Hierbei sollte man zunächst einen Antrag auf einstweilige Verfügung stellen, dass der Verkäufer das Motorrad vorläufig nicht veräußern darf. Dabei sollte man hier sehr rasch vorgehen, damit Sie die einstweilige Verfügung erwirken, bevor der Verkäufer das Motorrad bereits verkauft hat. Denn falls der Verkäufer die Maschine an einen Dritten verkauft hat, ist die einstweilige Verfügung gegenstandslos und Sie haben keine Chance, die Maschine von dem Dritten zu erlangen.

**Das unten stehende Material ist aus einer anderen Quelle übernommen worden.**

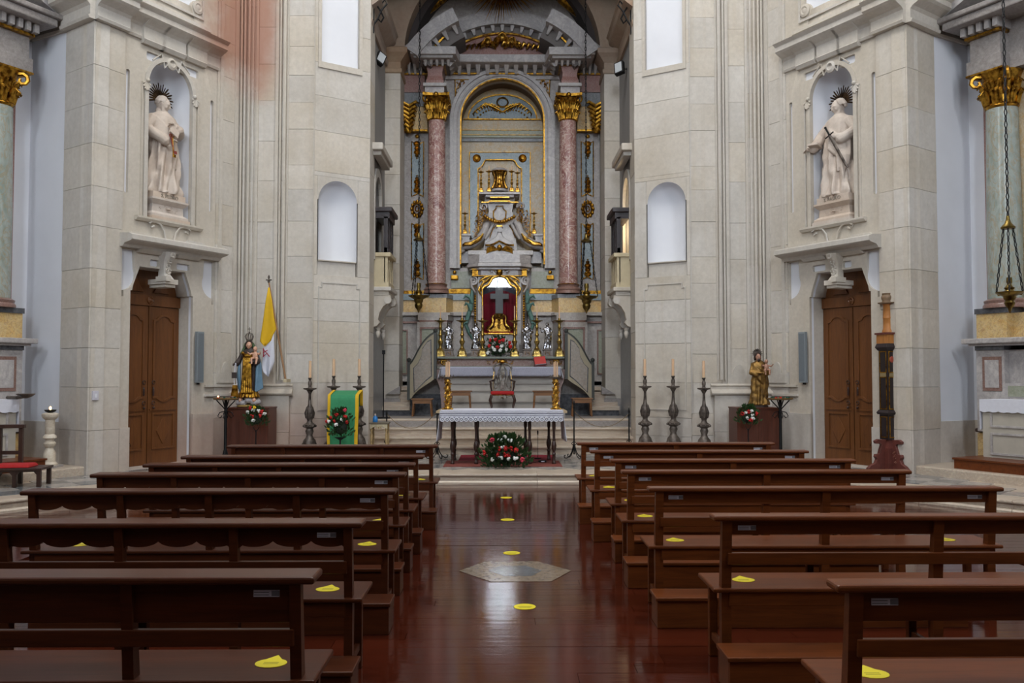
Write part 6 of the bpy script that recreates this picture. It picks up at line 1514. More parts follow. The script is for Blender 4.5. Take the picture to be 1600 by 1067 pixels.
# ---------------------------------------------------------------- curved stair parapets, black plinth, small steps
BR = m_plain('dark_iron_rail', hx(62, 64, 60), .5)
FR_ = m_plain('cream_marbled_border', hx(150, 140, 116), .5, var=.12, scale=6)
for s in (-1, 1):
    m = (lambda x: x) if s < 0 else (lambda x: 1565 - x); sd = 'left' if s < 0 else 'right'; YP = YA + .05
    t = thing('stair_parapet', 'marbled curved stair parapet with dark handrail %s of the high altar' % sd, 'parapet', (q(m(658), 600, YP)[0], YP, FZ))
    top = bez((640, 571), (652, 560), (655, 534), (679, 521), 12)
    bot = bez((681, 590), (668, 602), (652, 606), (643, 622), 10)
    o_ = [(m(x), y) for x, y in top + bot + [(640, 623)]]
    rel_ = lambda mb: mb.xf(lambda p: p - Vector(t.location))
    mb = pplate(o_, [], YP, YP + .14); rel_(mb); mb.build('slab', FR_, t)
    ins = [(x + (2.5 if x < 660 else -2), y) for x, y in ((643, 575), (650, 568), (656, 556), (662, 544), (670, 533), (676, 530), (677, 588), (668, 595), (655, 603), (644, 614))]
    for nm, kk, mt, dd in (('dark_inlay', 1.0, MBLACK, .006), ('marbled_field', .9, BANIST, .012)):
        cx_ = sum(p[0] for p in ins) / len(ins); cy_ = sum(p[1] for p in ins) / len(ins)
        mb = pplate([(m(cx_ + (x - cx_) * kk), cy_ + (y - cy_) * (kk if kk == 1 else .945)) for x, y in ins], [], YP - dd, YP, Yref=YP); rel_(mb); mb.build(nm, mt, t)
    mb = MB().tube([(q(m(x), y, YP)[0], YP + .07, q(m(x), y - 1, YP)[1]) for x, y in top], .035, 8); rel_(mb); mb.build('handrail', BR, t, smooth=50)
    for (x, y0, y1) in ((680, 520, 592), (638.5, 566, 625)):
        mb = MB(); c0 = q(m(x), y0, YP); c1 = q(m(x), y1, YP); mb.bx(c0[0] - .03, c0[0] + .03, YP - .01, YP + .13, c1[1], c0[1]); mb.lathe([(.02, 0), (.045, .03), (.045, .07), (.01, .1)], (c0[0], YP + .06, c0[1]), 10); rel_(mb); mb.build('newel', BR, t, smooth=40)
    # supporting curved stair body behind, and the black marble void
    t2 = struct('trim_%d' % (6 if s < 0 else 7), pb2(m, 641, 690, 616, 650, 18.72, 19.0), MBLACK)
    pb2(m, 642, 692, 590, 616, 18.9, 19.0).build('upper_void_wall', MGREY, t2)
    # stepped blocks beside
    t3 = struct('trim_%d' % (8 if s < 0 else 9), pb2(m, 598, 643, 641, 650, 18.45, 19.0), MBLACK)
    for j, (y0, y1, x0, x1, Yf) in enumerate(((634.5, 641, 597, 640, 18.42), (628, 635, 600, 640, 18.55), (617, 628, 602, 640, 18.62))):
        pb2(m, x0, x1, y0, y1, Yf, 19.1).build('step_block', STEPM, t3)
    for j in range(4): pb2(m, 625, 640, 612 - j * 8, 618 - j * 8, 18.9 + j * .2, 19.2 + j * .2).build('step_block', STEPM, t3)
    mb = MB(); a = q(m(603), 616, 18.5); b_ = q(m(625), 603, 18.5); c_ = q(m(625), 616, 18.5)
    mb.plate([a, b_, c_], [], 18.5, 18.62); mb.build('sloping_slab', MGREY, t3)

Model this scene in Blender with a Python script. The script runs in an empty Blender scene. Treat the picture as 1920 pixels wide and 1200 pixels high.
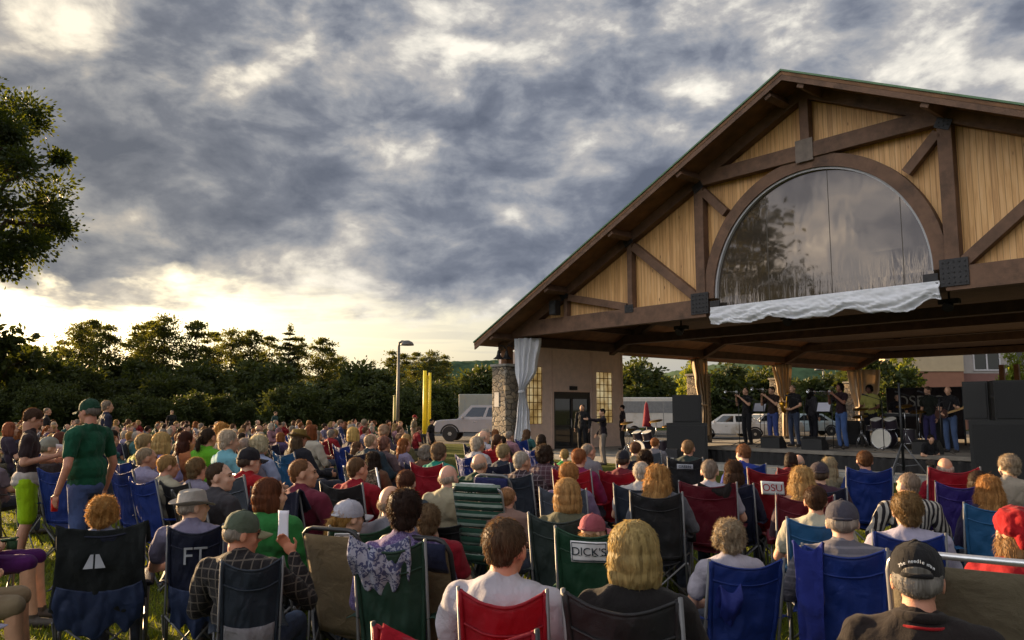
import bpy, bmesh, math, random, os
import numpy as np
from mathutils import Vector, Matrix, noise as mnoise, Euler
R = math.radians
rnd = random.Random(11)
scn = bpy.context.scene
COL = scn.collection
# ------------------------------------------------------------------ camera
F, H = 1450.0, 1.72
PITCH = math.atan(168 / F)
cd = bpy.data.cameras.new('camera'); cam = bpy.data.objects.new('camera', cd); COL.objects.link(cam)
cam.location = (0, 0, H); cam.rotation_euler = (math.pi / 2 + PITCH, 0, 0)
cd.sensor_width = 36; cd.lens = F / 1920 * 36; cd.clip_start = 0.05; cd.clip_end = 6000
scn.camera = cam
def ray(px, py):
    xc = (px - 960) / F; yc = (600 - py) / F
    return (xc, math.cos(PITCH) - yc * math.sin(PITCH), math.sin(PITCH) + yc * math.cos(PITCH))
def at(px, py, Y):
    d = ray(px, py); k = Y / d[1]
    return Vector((d[0] * k, Y, H + d[2] * k))
def ground_at(px, py, z=0.0):
    d = ray(px, py); k = (z - H) / d[2]
    return Vector((d[0] * k, d[1] * k, z))
# ------------------------------------------------------------------ colour + materials
def lin(h):
    h = h.lstrip('#'); o = []
    for i in (0, 2, 4):
        v = int(h[i:i + 2], 16) / 255
        o.append(v / 12.92 if v <= .04045 else ((v + .055) / 1.055) ** 2.4)
    return tuple(o) + (1.0,)
class NT:
    def __init__(s, mat):
        s.t = mat.node_tree; s.t.nodes.clear()
    def n(s, ty, **kw):
        nd = s.t.nodes.new(ty)
        for k, v in kw.items():
            if k.startswith('i_'):
                key = k[2:]; key = int(key) if key.isdigit() else key.replace('_', ' ')
                nd.inputs[key].default_value = v
            else: setattr(nd, k, v)
        return nd
    def l(s, a, ao, b, bi): s.t.links.new(a.outputs[ao], b.inputs[bi])
    def math(s, op, a, b=None, clamp=False):
        nd = s.t.nodes.new('ShaderNodeMath'); nd.operation = op; nd.use_clamp = clamp
        for i, v in enumerate((a, b)):
            if v is None: continue
            if isinstance(v, (int, float)): nd.inputs[i].default_value = v
            else: s.t.links.new(v, nd.inputs[i])
        return nd.outputs[0]
    def ramp(s, fac, stops, interp='LINEAR'):
        nd = s.t.nodes.new('ShaderNodeValToRGB'); cr = nd.color_ramp; cr.interpolation = interp
        while len(cr.elements) < len(stops): cr.elements.new(.5)
        for e, (p, c) in zip(cr.elements, stops): e.position = p; e.color = c if len(c) == 4 else tuple(c) + (1,)
        s.t.links.new(fac, nd.inputs[0]); return nd.outputs[0]
    def mix(s, fac, a, b, mode='MIX'):
        nd = s.t.nodes.new('ShaderNodeMix'); nd.data_type = 'RGBA'; nd.blend_type = mode
        for i, v in ((0, fac), (6, a), (7, b)):
            if isinstance(v, (int, float)): nd.inputs[i].default_value = v
            elif isinstance(v, tuple): nd.inputs[i].default_value = v
            else: s.t.links.new(v, nd.inputs[i])
        return nd.outputs[2]
    def out(s, sh, vol=False):
        o = s.n('ShaderNodeOutputMaterial'); s.t.links.new(sh, o.inputs['Volume' if vol else 'Surface']); return o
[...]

Im zweiten Schritt muss eine Klage auf Herausgabe des Motorrads eingelegt werden. Das Gericht muss feststellen, dass zwischen Ihnen und dem Verkäufer ein Kaufvertrag zustande gekommen ist, und Sie daher berechtigt sind, nach Zahlung des Kaufpreises das Motorrad übertragen zu bekommen.
Falls jedoch der Verkäufer das Motorrad veräußert hat, bevor die einstweilige Verfügung angeordnet worden ist, hat es keinen Sinn mehr, Klage auf Herausgabe des Motorrads einzureichen. Sie müssen dann eine Klage auf Schadensersatz einlegen. Dessen Höhe ergibt sich aus dem Preis, der üblicherweise für dieses Modell und Baujahr erreicht wird. Hierzu müssen Sie entsprechende Vergleichspreise finden und sie Ihrem Anwalt zur Verfügung stellen.